» **MATERIAL**
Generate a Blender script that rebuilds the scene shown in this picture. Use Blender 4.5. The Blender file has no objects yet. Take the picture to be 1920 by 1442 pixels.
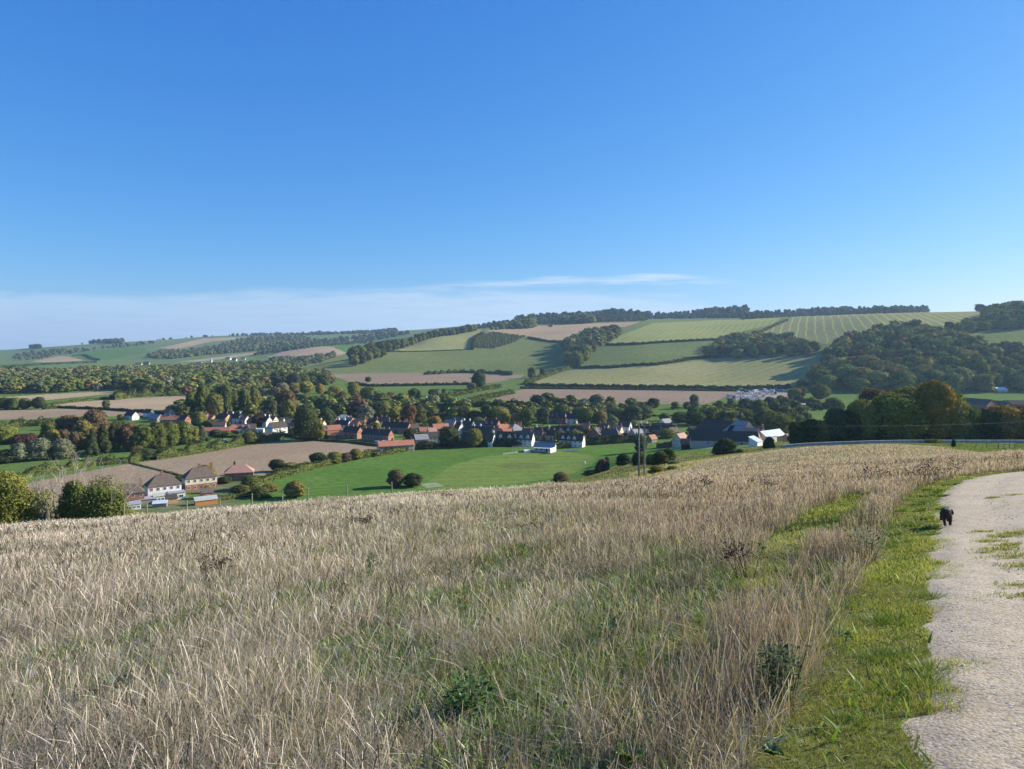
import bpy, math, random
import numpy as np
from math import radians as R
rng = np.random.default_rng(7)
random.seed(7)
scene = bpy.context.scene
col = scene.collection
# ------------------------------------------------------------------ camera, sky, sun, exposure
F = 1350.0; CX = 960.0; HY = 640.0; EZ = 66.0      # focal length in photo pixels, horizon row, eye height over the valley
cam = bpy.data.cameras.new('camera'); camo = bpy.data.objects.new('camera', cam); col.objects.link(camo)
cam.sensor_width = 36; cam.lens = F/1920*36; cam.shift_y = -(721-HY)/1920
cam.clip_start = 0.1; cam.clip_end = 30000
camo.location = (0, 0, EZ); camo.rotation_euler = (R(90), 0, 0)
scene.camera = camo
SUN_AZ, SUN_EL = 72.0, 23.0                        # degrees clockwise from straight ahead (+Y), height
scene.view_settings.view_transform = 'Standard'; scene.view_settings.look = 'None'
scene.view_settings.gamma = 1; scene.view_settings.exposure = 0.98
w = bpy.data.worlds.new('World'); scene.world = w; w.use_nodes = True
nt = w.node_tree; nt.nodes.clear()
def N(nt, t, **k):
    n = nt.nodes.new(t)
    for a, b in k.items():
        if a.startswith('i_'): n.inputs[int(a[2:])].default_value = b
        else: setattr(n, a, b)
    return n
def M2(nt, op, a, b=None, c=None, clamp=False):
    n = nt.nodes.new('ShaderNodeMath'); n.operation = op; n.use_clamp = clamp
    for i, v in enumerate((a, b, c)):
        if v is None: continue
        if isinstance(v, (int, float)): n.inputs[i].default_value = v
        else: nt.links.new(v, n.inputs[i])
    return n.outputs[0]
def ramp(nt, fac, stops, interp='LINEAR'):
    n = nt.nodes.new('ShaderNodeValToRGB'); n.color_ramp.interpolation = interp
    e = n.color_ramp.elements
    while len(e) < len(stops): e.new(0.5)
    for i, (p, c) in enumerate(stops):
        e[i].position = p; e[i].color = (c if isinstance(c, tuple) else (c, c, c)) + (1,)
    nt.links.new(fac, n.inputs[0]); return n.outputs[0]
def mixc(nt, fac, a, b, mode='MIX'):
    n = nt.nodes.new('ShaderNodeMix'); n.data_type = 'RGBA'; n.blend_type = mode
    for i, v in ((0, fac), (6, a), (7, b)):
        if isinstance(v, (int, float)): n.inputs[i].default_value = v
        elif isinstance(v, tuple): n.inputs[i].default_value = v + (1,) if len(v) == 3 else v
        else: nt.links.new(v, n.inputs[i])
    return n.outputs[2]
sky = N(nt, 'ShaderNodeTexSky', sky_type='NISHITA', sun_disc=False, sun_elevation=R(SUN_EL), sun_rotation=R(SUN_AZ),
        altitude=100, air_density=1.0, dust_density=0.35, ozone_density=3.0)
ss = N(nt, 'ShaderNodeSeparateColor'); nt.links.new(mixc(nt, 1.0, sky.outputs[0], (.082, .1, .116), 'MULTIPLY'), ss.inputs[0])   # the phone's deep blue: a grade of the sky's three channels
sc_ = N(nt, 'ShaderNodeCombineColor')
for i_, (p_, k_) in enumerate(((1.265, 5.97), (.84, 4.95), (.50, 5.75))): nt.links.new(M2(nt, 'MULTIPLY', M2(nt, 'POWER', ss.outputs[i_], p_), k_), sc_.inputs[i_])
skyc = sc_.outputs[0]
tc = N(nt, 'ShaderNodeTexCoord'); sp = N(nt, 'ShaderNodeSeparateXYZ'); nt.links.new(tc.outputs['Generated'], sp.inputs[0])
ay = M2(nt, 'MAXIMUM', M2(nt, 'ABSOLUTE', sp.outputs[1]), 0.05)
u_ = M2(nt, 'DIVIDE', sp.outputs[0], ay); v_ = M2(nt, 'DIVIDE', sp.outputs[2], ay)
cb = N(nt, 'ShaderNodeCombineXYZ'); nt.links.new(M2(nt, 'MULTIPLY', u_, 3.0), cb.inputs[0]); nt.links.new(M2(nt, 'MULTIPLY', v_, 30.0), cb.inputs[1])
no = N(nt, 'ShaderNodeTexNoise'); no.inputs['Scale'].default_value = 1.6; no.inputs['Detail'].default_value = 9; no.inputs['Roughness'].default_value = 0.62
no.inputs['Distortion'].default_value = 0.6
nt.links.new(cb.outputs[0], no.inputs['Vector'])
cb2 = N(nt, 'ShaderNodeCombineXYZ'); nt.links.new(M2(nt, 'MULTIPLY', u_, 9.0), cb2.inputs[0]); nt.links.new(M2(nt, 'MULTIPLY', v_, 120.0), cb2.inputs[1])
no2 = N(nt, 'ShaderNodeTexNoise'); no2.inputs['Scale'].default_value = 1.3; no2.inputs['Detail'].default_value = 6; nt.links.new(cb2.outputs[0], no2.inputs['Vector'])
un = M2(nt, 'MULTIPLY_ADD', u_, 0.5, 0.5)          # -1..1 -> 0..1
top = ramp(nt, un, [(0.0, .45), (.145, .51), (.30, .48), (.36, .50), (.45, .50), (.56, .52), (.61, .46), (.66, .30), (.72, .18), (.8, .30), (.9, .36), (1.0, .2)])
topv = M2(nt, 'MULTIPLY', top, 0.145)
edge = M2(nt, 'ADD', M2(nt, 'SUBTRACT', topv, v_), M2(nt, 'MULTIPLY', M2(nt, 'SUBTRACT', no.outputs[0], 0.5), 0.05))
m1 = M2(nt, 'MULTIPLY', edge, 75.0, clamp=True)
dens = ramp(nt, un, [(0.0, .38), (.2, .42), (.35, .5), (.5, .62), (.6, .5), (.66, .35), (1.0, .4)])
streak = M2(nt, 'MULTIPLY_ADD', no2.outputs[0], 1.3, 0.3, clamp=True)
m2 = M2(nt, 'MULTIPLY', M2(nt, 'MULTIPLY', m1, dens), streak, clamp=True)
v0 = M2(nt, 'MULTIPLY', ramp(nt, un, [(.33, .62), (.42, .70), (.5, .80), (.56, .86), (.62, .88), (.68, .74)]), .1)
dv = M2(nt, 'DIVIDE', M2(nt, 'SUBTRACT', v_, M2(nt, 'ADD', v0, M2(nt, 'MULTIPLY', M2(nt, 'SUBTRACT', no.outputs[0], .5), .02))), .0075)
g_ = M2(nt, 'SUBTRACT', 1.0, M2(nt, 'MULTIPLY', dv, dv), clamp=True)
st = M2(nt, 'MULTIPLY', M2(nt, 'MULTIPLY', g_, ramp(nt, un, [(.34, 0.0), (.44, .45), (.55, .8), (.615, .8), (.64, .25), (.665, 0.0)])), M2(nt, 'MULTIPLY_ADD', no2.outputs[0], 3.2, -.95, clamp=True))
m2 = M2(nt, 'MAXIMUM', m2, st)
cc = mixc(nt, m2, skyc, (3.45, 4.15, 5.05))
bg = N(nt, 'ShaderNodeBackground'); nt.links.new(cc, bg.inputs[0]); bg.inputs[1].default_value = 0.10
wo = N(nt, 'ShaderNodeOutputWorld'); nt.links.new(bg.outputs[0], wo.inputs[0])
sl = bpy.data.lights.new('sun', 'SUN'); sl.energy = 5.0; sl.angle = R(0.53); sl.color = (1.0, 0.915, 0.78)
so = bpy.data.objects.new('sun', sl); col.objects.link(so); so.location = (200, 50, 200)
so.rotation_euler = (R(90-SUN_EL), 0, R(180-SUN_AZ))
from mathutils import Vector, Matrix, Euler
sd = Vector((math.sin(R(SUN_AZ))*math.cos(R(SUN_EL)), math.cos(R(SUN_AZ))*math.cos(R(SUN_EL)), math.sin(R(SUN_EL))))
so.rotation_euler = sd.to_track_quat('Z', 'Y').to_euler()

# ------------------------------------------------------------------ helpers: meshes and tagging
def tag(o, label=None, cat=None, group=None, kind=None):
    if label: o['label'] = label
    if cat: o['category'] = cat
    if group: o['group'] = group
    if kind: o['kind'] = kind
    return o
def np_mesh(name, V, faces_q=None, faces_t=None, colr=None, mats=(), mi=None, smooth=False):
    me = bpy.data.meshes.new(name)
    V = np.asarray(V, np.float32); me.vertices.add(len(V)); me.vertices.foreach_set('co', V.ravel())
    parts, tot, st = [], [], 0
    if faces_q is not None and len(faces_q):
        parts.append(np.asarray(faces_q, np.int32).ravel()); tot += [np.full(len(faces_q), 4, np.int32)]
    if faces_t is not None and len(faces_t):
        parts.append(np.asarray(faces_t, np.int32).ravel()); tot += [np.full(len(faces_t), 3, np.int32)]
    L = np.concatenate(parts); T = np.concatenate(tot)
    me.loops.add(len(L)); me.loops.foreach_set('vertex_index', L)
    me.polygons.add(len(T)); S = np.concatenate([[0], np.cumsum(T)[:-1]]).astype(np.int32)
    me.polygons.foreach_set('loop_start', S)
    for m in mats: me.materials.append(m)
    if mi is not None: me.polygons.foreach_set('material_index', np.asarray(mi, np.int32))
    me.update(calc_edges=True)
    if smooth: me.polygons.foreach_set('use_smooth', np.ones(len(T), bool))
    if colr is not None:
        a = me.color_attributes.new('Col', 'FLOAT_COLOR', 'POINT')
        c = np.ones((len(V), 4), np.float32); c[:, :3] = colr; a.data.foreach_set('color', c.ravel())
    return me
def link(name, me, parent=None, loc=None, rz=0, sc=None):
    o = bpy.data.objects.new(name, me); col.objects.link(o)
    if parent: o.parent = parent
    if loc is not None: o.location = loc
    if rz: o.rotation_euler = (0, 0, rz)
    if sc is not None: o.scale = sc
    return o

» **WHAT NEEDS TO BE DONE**
Scan the material line by line and report each one that contains "pixels".

» **TASK RESPONSE**
Generate a Blender script that rebuilds the scene shown in this picture. Use Blender 4.5. The Blender file has no objects yet. Take the picture to be 1920 by 1442 pixels.
F = 1350.0; CX = 960.0; HY = 640.0; EZ = 66.0      # focal length in photo pixels, horizon row, eye height over the valley